9.1 Evaporation of Melting Ice Particles Within a Melting Layer Model

Thursday, 14 January 2016: 1:30 PM
Room 240/241 ( New Orleans Ernest N. Morial Convention Center)
Andrea J. Neumann, University of North Dakota, Grand Forks, ND; and M. R. Poellot and A. J. Heymsfield

Most melting layer analyses in the literature assume that melting occurs within highly saturated environments where the relative humidity is no less than 90%, and that melting begins as soon as the temperature is 0 °C. Previous studies of melting ice particles in these conditions have assumed that mass loss due to evaporation is negligible. However, not all melting occurs within such highly saturated environments. Snowflakes do fall and melt in subsaturated conditions such as beneath mesoscale convective system (MCS) anvils, below the outflow ice cloud base of MCSs, and in elevated precipitation systems advecting over a dry lower layer (such as the leading edge of warm-frontal precipitation). In such instances, precipitation estimates obtained using remote sensing instrumentation (e.g. ground-based and satellite-based radar) may overestimate the amount of rain reaching the surface due to evaporative losses. This is especially true of the United States (U.S.) National Weather Service Doppler radar network in the Upper Midwest, southwestern Texas, and Intermountain West, where radar oftentimes cannot sample below 2 km above ground level. These are also the areas that historically possess lower relative humidity environments and evaporation occurs at a greater degree than in the more humid eastern regions of the U.S.

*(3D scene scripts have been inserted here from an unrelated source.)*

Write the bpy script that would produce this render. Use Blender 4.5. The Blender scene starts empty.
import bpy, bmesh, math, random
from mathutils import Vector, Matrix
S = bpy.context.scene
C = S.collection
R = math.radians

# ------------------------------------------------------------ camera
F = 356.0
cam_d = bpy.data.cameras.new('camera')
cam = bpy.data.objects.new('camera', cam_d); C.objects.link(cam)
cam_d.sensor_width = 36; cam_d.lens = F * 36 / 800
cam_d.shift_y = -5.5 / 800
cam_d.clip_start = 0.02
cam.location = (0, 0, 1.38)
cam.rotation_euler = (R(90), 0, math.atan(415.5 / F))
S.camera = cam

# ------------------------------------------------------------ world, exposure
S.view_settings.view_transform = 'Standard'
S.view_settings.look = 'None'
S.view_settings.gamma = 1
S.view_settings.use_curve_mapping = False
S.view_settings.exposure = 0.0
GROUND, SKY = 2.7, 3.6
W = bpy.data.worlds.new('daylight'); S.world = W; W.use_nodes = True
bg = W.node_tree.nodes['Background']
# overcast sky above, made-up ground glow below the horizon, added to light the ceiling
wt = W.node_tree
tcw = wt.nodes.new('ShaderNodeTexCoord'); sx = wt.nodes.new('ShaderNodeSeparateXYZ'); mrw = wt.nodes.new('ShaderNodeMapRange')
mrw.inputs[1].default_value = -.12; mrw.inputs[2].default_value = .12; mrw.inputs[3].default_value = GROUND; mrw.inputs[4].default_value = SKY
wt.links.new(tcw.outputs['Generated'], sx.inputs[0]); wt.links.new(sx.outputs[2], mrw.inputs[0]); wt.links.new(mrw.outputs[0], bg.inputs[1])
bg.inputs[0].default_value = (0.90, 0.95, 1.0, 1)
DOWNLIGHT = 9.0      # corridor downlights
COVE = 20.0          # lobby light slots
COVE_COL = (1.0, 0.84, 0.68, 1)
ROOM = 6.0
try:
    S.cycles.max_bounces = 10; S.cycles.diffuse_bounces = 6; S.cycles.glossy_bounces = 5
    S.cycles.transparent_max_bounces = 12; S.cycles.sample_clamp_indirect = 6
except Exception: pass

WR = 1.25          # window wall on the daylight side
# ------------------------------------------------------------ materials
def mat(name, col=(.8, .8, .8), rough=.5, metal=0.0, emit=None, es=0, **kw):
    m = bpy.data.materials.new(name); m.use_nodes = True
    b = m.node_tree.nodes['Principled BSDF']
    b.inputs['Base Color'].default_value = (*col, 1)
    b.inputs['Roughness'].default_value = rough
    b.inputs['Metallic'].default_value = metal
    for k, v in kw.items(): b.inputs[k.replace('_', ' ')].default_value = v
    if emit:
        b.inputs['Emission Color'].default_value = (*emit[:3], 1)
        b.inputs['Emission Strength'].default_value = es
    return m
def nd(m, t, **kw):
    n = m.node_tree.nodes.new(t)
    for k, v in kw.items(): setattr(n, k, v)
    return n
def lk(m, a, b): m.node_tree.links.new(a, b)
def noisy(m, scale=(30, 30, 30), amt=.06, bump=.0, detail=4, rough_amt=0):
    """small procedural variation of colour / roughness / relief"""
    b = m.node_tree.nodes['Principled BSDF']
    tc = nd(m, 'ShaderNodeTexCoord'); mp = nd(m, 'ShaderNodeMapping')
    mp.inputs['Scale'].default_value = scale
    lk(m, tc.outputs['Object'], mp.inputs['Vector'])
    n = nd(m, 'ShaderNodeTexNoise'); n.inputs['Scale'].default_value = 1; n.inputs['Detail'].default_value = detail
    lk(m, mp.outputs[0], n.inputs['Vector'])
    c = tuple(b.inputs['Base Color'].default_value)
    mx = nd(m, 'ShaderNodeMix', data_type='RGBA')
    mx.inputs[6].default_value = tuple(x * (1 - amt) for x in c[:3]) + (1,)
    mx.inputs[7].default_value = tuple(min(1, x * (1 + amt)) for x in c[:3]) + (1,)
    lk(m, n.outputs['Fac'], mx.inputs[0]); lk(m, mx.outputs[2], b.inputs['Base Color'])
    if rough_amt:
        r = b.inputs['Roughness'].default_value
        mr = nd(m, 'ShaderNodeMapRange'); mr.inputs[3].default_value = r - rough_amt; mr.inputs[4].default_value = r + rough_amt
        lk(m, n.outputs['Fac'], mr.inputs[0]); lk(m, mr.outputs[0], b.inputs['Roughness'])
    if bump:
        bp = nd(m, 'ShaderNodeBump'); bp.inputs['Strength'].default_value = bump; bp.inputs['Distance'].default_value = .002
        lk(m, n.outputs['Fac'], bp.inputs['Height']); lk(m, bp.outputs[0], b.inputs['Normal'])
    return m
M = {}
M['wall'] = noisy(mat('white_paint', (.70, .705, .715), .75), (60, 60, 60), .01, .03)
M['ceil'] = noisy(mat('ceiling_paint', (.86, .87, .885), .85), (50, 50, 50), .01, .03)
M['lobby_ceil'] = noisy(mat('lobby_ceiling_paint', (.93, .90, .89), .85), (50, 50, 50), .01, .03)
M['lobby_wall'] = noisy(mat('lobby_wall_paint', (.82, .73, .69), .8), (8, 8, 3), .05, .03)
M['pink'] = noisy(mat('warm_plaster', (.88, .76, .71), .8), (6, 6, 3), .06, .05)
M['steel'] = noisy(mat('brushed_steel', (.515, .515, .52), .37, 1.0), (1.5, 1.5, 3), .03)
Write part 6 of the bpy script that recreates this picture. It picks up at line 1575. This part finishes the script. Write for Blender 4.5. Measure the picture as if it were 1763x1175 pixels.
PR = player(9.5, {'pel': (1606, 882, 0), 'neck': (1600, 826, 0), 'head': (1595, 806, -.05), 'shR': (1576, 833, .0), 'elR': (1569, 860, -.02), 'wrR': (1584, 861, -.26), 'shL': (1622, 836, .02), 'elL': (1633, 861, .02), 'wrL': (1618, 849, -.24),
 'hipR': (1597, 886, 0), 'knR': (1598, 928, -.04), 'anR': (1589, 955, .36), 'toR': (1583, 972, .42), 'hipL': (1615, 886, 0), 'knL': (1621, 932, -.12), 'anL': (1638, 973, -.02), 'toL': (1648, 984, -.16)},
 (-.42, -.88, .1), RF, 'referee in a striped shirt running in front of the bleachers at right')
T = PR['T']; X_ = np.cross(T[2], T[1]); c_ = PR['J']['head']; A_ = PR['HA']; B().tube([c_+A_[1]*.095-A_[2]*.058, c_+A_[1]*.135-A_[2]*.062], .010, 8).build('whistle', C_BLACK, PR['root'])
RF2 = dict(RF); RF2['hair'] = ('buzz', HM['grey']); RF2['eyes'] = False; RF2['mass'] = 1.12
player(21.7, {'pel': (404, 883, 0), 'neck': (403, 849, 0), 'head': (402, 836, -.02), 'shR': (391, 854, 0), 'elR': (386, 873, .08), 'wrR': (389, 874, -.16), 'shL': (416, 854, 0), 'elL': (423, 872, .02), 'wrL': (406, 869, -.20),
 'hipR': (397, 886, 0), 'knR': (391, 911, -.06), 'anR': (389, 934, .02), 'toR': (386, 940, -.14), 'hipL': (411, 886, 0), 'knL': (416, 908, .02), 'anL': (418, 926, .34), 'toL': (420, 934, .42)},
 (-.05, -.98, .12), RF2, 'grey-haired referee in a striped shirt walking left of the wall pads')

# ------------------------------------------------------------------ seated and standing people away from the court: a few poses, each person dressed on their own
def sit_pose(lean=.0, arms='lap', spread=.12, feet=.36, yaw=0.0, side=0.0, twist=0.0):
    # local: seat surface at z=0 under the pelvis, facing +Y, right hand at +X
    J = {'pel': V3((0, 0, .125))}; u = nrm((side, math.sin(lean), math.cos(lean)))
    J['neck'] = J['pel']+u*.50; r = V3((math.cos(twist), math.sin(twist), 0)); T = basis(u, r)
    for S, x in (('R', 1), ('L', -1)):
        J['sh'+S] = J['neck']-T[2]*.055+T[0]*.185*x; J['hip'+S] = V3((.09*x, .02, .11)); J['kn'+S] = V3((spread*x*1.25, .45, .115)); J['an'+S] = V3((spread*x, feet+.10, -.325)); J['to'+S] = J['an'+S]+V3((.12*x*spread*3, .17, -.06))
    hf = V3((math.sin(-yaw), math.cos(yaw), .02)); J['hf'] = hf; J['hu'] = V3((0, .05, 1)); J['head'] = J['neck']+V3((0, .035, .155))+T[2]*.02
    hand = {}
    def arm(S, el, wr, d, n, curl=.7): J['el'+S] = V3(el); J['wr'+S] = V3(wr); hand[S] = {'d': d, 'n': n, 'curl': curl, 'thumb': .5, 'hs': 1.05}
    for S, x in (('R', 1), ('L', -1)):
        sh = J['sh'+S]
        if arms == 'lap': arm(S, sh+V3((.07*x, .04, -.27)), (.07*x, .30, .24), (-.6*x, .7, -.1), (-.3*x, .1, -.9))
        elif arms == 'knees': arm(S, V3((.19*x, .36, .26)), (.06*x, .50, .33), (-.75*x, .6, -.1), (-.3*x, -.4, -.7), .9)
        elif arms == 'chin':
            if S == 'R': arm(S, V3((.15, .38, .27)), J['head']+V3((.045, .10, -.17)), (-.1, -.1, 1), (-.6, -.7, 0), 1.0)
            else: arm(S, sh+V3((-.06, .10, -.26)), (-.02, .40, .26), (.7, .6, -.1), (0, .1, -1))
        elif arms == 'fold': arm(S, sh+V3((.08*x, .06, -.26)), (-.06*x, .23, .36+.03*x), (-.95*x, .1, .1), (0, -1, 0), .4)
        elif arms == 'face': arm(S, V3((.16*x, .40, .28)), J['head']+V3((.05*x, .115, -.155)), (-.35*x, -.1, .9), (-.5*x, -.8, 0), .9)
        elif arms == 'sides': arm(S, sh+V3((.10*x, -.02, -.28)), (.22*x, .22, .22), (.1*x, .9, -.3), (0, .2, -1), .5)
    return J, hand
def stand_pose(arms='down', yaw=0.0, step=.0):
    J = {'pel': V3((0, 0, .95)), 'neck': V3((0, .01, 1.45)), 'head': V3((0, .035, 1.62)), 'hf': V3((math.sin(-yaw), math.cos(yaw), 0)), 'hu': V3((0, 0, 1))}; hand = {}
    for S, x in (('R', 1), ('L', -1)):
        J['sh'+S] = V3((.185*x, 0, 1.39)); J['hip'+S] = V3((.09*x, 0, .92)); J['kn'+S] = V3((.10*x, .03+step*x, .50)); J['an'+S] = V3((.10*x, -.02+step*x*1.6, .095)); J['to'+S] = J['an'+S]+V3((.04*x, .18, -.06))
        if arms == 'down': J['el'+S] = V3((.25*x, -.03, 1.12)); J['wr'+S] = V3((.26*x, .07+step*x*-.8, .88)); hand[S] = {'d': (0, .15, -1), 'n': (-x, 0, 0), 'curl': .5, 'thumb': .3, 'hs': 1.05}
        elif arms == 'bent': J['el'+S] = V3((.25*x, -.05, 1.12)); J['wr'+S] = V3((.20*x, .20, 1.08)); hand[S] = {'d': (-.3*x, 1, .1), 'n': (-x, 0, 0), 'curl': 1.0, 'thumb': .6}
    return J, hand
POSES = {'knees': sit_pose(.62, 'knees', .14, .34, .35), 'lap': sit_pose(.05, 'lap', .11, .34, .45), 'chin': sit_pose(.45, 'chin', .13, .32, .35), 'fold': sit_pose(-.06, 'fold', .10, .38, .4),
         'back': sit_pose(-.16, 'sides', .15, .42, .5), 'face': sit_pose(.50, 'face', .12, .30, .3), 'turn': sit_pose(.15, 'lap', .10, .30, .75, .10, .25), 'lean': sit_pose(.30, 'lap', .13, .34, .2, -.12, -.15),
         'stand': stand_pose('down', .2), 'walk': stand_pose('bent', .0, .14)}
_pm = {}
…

The first part of this study uses a one-dimensional melting layer model with constant lapse rates and relative humidity profiles throughout the simulation. These simulations will be used to evaluate how subsaturated conditions modify the melting process by calculating the fractional mass change per particle size and the corresponding changes in radar reflectivity and rainfall rate profiles. The second part of this study incorporates observed subsaturated profiles into the melting layer model. These simulations will help to determine when and where significant mass loss is occurring on the melting ice particles and if the mass removal due to evaporation is significant within observed subsaturated profiles.